Local Knowledge: Liquid Gold


On a late summer day, in the otherwise idle and quiet whistle-stop known as Power, Montana, Mark Jenson and his harvesting crew are making one heck of a racket inside their Smoot Honey extracting plant. It would gather the attention of a small crowd, if such existed in this barely populated crossroads just east of the Rocky Mountain Front.

Stacks and stacks of weathered white pine boxes, known as honey supers because they store a beehive’s overflow of honey, line similar colored corrugated tin walls. Jenson stands at one end feeding the extraction machine with thin honeyed frames. As the honey spins out onto they conveyor it glistens in shades varying from deep rich golden brown to espresso, randomly punctuated with a shimmering crème hue.

Despite the light September breeze, temperatures feel tortuous mimicking a blistering mid-July heat wave. During harvest season the extraction room is kept between 90 and 100 degrees, the same internal temperature of a beehive, to keep the honey flowing through the extractor. The air is thick, filled with the heady, sweet aroma of honey. A few honeybees wander about, appearing disoriented, though not at all panicked over the harvesting of their latest summer crop of liquid gold.

Smoot Honey’s crew began their 2013 honey harvest mid-July and will continue to pull honey supers for harvest well into mid-October. With 5,500 bee colonies (equal to around 42,000 actual bees) spread over 160 landowners sprinkled throughout a 90-mile radius running north to Conrad then south and east along the Marias and Teton Rivers into Great Falls, the locally owned company hopes to process over 600,000 pounds of honey this year. “We’re still looking for that million pounder,” comments Jenson as he deftly runs his hive tool, a small flat pallet knife across narrow pine frame stained a lovely golden brown, each of its pencil tip-sized honey comb cups overflowing with this year’s honey crop.

Though the area is better known as prime wheat and cattle country, bee farmers like Jenson and partners have found the area to be an agreeable place to raise bees and harvest honey for nearly 50 years. The operation contributes to the fact that Montana typically ranks in the top 10 states for honey production in the United States, according to the Department of Agriculture. This year, with good spring rains ensuring a plentiful floral source of alfalfa and clover to gather from, along with Montana’s “Bee Law” or Apiary Act, ensuring a 3-mile radius circle around each apiary, Smoot’s bees are healthy and productive. “We’re quite fond of our bee law,” says Jenson. “It protects our bees from sickness and gives us a farming territory to work in.”

Unlike many commercial growers in Montana, Smoot doesn’t winter over their bees or follow the harvest season south when the snow flies. Each May they truck in packages of Carniolan and Italian honeybees just fresh off pulling in California’s orange crop. At the end of each season they ship them back just in time to help out the West Coast almond growers. “We’re farmers like everyone else around here and we’re diversified enough that we get to stay put and be part of the local engine during the winter,” says Jenson, while walking down the length of the honey extracting machine. His shoes make a sucking sound, sticking to the honey-laden floor.

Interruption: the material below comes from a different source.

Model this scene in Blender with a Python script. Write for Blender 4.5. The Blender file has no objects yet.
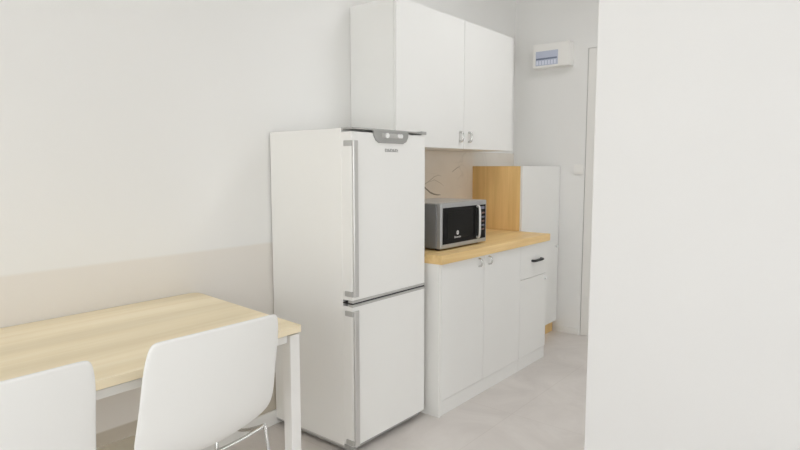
import bpy, bmesh, math, random
from mathutils import Vector, Matrix
random.seed(4)
sc = bpy.context.scene
COL = sc.collection
PI = math.pi

# ---------------------------------------------------------------- materials
def new_mat(name, color, rough=0.5, metal=0.0, spec=0.5, emit=None, strength=0):
    m = bpy.data.materials.new(name); m.use_nodes = True
    b = m.node_tree.nodes['Principled BSDF']
    b.inputs['Base Color'].default_value = (*color, 1)
    b.inputs['Roughness'].default_value = rough
    b.inputs['Metallic'].default_value = metal
    b.inputs['Specular IOR Level'].default_value = spec
    if emit:
        b.inputs['Emission Color'].default_value = (*emit, 1)
        b.inputs['Emission Strength'].default_value = strength
    return m

def nd(m, kind, **kw):
    n = m.node_tree.nodes.new(kind)
    for k, v in kw.items():
        if k in ('blend_type', 'data_type', 'wave_type', 'bands_direction', 'operation', 'interpolation'):
            setattr(n, k, v)
        else:
            n.inputs[k].default_value = v
    return n

def lk(m, a, b): m.node_tree.links.new(a, b)

def ramp(m, stops):
    r = m.node_tree.nodes.new('ShaderNodeValToRGB')
    e = r.color_ramp.elements
    while len(e) < len(stops): e.new(0.5)
    for i, (p, c) in enumerate(stops):
        e[i].position = p
        e[i].color = (*c, 1) if len(c) == 3 else c
    return r

def mottled(name, c1, c2, scale=3.0, rough=0.5, spec=0.5, bump=0.0, bscale=200, detail=4):
    """painted / laminated surface with very slight tone variation"""
    m = new_mat(name, c1, rough, 0, spec)
    b = m.node_tree.nodes['Principled BSDF']
    tc = nd(m, 'ShaderNodeTexCoord'); n = nd(m, 'ShaderNodeTexNoise', Scale=scale, Detail=detail)
    lk(m, tc.outputs['Object'], n.inputs['Vector'])
    r = ramp(m, [(0.35, c1), (0.65, c2)]); lk(m, n.outputs['Fac'], r.inputs['Fac'])
    lk(m, r.outputs['Color'], b.inputs['Base Color'])
    if bump:
        n2 = nd(m, 'ShaderNodeTexNoise', Scale=bscale, Detail=2)
        lk(m, tc.outputs['Object'], n2.inputs['Vector'])
        bp = nd(m, 'ShaderNodeBump', Strength=bump, Distance=0.002)
        lk(m, n2.outputs['Fac'], bp.inputs['Height']); lk(m, bp.outputs['Normal'], b.inputs['Normal'])
    return m

def wood(name, dark, light, stretch, board=None, rough=0.45, bands=None):
    """grain runs along the axis that has the small stretch value"""
    m = new_mat(name, light, rough, 0, 0.4)
    b = m.node_tree.nodes['Principled BSDF']
    tc = nd(m, 'ShaderNodeTexCoord'); mp = nd(m, 'ShaderNodeMapping', Scale=stretch)
    lk(m, tc.outputs['Object'], mp.inputs['Vector'])
    n = nd(m, 'ShaderNodeTexNoise', Scale=1.0, Detail=6, Roughness=0.6, Distortion=0.4)
    lk(m, mp.outputs['Vector'], n.inputs['Vector'])
    r = ramp(m, [(0.3, dark), (0.7, light)]); lk(m, n.outputs['Fac'], r.inputs['Fac'])
    out = r.outputs['Color']
    if board:
        mp2 = nd(m, 'ShaderNodeMapping', Scale=board); lk(m, tc.outputs['Object'], mp2.inputs['Vector'])
        n2 = nd(m, 'ShaderNodeTexNoise', Scale=1.0, Detail=1)
        lk(m, mp2.outputs['Vector'], n2.inputs['Vector'])
        r2 = ramp(m, [(0.38, (0.91, 0.895, 0.87)), (0.62, (1.06, 1.06, 1.08))]); lk(m, n2.outputs['Fac'], r2.inputs['Fac'])
        mx = m.node_tree.nodes.new('ShaderNodeMix'); mx.data_type = 'RGBA'; mx.blend_type = 'MULTIPLY'
        mx.inputs[0].default_value = 1.0
        lk(m, out, mx.inputs[6]); lk(m, r2.outputs['Color'], mx.inputs[7]); out = mx.outputs[2]
    lk(m, out, b.inputs['Base Color'])
    return m

M = {}
M['wall'] = mottled('wall_paint', (0.80, 0.797, 0.78), (0.81, 0.807, 0.79), 1.5, 0.7, 0.25, 0.15)
M['wall_white'] = mottled('partition_paint', (0.81, 0.81, 0.80), (0.82, 0.82, 0.81), 1.2, 0.65, 0.25, 0.1)
M['ceiling'] = mottled('ceiling_paint', (0.84, 0.84, 0.835), (0.85, 0.85, 0.845), 1.2, 0.8, 0.2)
M['trim'] = new_mat('trim_white', (0.80, 0.795, 0.77), 0.45)
M['door_paint'] = mottled('door_paint', (0.80, 0.79, 0.76), (0.81, 0.80, 0.77), 2, 0.4)
M['laminate'] = mottled('white_laminate', (0.82, 0.82, 0.80), (0.83, 0.83, 0.81), 2.5, 0.32, 0.45)
M['laminate_edge'] = new_mat('white_edge_band', (0.84, 0.835, 0.81), 0.4)
M['fridge'] = mottled('fridge_enamel', (0.83, 0.828, 0.805), (0.84, 0.838, 0.815), 2.5, 0.3, 0.45)
M['grey_trim'] = new_mat('fridge_grey_plastic', (0.40, 0.40, 0.385), 0.4, 0.2)
M['silver'] = new_mat('satin_silver', (0.62, 0.615, 0.60), 0.35, 0.55)
M['trim_silver'] = new_mat('gap_trim_silver', (0.50, 0.495, 0.48), 0.4, 0.3)
M['panel_grey'] = new_mat('control_panel_grey', (0.36, 0.36, 0.345), 0.4, 0.1)
M['chrome'] = new_mat('chrome', (0.66, 0.66, 0.645), 0.22, 1.0)
M['gap'] = new_mat('dark_rubber', (0.03, 0.03, 0.03), 0.6)
M['knob_light'] = new_mat('bright_knob_plastic', (0.85, 0.85, 0.84), 0.3)
M['black_metal'] = new_mat('black_metal', (0.03, 0.032, 0.035), 0.4, 0.4)
M['plastic'] = mottled('chair_plastic', (0.82, 0.82, 0.80), (0.83, 0.83, 0.81), 2, 0.42, 0.4)
M['table_metal'] = new_mat('white_powder_coat', (0.84, 0.835, 0.815), 0.45)
M['steel'] = new_mat('microwave_steel', (0.50, 0.505, 0.505), 0.34, 0.75)
M['steel_side'] = new_mat('microwave_grey_case', (0.25, 0.255, 0.26), 0.45, 0.5)
M['black_glass'] = new_mat('black_glass', (0.005, 0.005, 0.005), 0.25, 0, 0.12)
M['window_mesh'] = new_mat('oven_window_mesh', (0.008, 0.0078, 0.007), 0.4, 0, 0.12)
M['pad'] = new_mat('button_print', (0.22, 0.12, 0.10), 0.4)
M['pad_grey'] = new_mat('button_print_grey', (0.20, 0.20, 0.26), 0.4)
M['logo'] = new_mat('logo_print', (0.75, 0.75, 0.75), 0.4)
M['logo_grey'] = new_mat('badge_grey', (0.33, 0.33, 0.32), 0.4)
M['fuse'] = new_mat('fuse_box_plastic', (0.84, 0.83, 0.80), 0.45)
M['fuse_window'] = new_mat('tinted_cover', (0.52, 0.56, 0.68), 0.15)
M['fuse_dark'] = new_mat('breaker_slot', (0.16, 0.19, 0.27), 0.5)
M['fuse_switch'] = new_mat('breaker_white', (0.70, 0.73, 0.83), 0.4)
M['table_wood'] = wood('pale_oak_top', (0.87, 0.745, 0.505), (0.96, 0.86, 0.645), (26, 1.2, 26), (5.5, 0.35, 5.5))
M['counter_wood'] = wood('oak_worktop', (0.74, 0.50, 0.215), (0.90, 0.67, 0.33), (30, 1.6, 30), (9, 0.8, 9))
M['side_wood'] = wood('oak_side_panel', (0.73, 0.49, 0.20), (0.88, 0.62, 0.28), (28, 28, 1.4), (8, 8, 0.6))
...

Jenson, his wife Carrie, along with Carrie’s brother Dan Smoot and their cousin, James Rehn, bought the business from Carrie and Don’s father in 2007, though they’d been working with Smoot Honey since 1995. Carrie’s grandfather started Smoot Honey during the 1930s in California. He sold the business to her father, Don Smoot, a little over 30 years later.

“Don got tired of being beat up by pesticides in the California orange groves,” Jenson explains as he takes a peek into an oversized stainless steel tank where centrifugal force separates honey from everything else (like wax, twigs and a few bee parts here and there) before it goes into a settling tank, then a barrel for storage. The family looked at beekeeping businesses in Canada and Wyoming before settling on this one in Power, Montana.

Here, Smoot Honey found an agriculturally bee-friendly area and an agreeably great place to raise a family. “Our operation is as close to organic as you can get,” says Jenson. “We don’t use chemicals in our bees and our farmers do a good job of taking care of bees by taking care not to spray during the day while they’re working.” Smoot Honey sells the majority of their honey on the open market to processors, holding back several hundred barrels for local customers like the Great Harvest Bakery in Great Falls, Daley’s Premium Meats in Missoula and Madison River Brewery in Belgrade where they use Smoot Honey to make their tasty Salmon Fly Honey Rye beer. They also private label their honey under the name “Montana’s Best Honey,” known locally as “Smoot’s” in the greater Great Falls area.